Quality concerns have dogged the Dreamliner for more than a year. Boeing had paused deliveries of the plane briefly last year and again in May. In July, it said that it was slowing production of the plane and, this month, Boeing suffered another setback when a supplier told the company that certain parts it provided were made with the wrong titanium alloy.

The company said it was continuing to carry out inspections and work on the plane in collaboration with the Federal Aviation Administration and that it had cut production to about two Dreamliners per month. After deliveries start up again, Boeing expects to increase production to five per month.

“Although this effort lowered revenue in the quarter and drives increased expenses, these actions are essential to bolstering the long-term health of the program and are preparing us for sustained growth and success as market demand returns,” Mr. Calhoun said in his letter.

Of the estimated $1 billion cost from the delays, about $183 million was recorded in the third quarter of the year. The company weathered another $185 million hit from problems associated with its Starliner spacecraft.

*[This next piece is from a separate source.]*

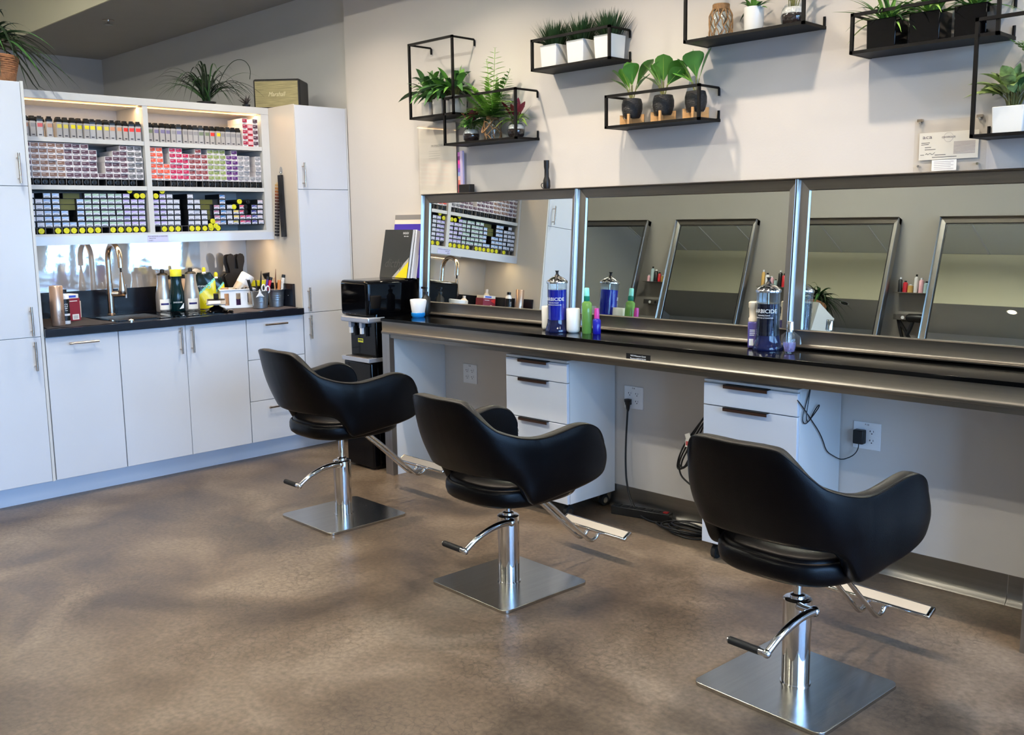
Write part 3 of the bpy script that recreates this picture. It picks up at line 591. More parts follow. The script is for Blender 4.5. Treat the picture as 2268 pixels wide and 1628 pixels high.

Although the 787 program has been weighed down by quality issues, Boeing has benefited by the successful return of the 737 Max. A Max plane carrying 189 people crashed in Indonesia three years ago this Friday, killing everyone on board. A similar crash in Ethiopia months later killed 157 passengers and crew, leading to a 20-month global ban on the plane. The F.A.A. approved it for flight again last November, followed soon after by aviation authorities around the world.

Since then, the company has delivered 195 Max planes to customers and airlines have put another 200 jets back to work flying passengers. The plane has been used in more than 200,000 flights. Boeing said that it was on track to increase Max production to 31 jets per month in early 2022, up from a current rate of 19.

The families and friends of those killed in the crashes have called for stronger federal oversight over Boeing, including barring it from being able to certify its own planes through a heavily criticized program in which the F.A.A. delegates some authority to employees of the companies it oversees.

The return of the Max helped Boeing to achieve positive monthly sales from February through September. Boeing has delivered 241 airplanes to customers so far this year, up from 98 in the same period last year. More than 4,100 planes are still on order, at a value of about $290 billion, the company said.

Boeing’s airplane business brought in about $4.5 billion in revenue, with its defense, space and security business bringing in $6.6 billion and its services business bringing in $4.2 billion.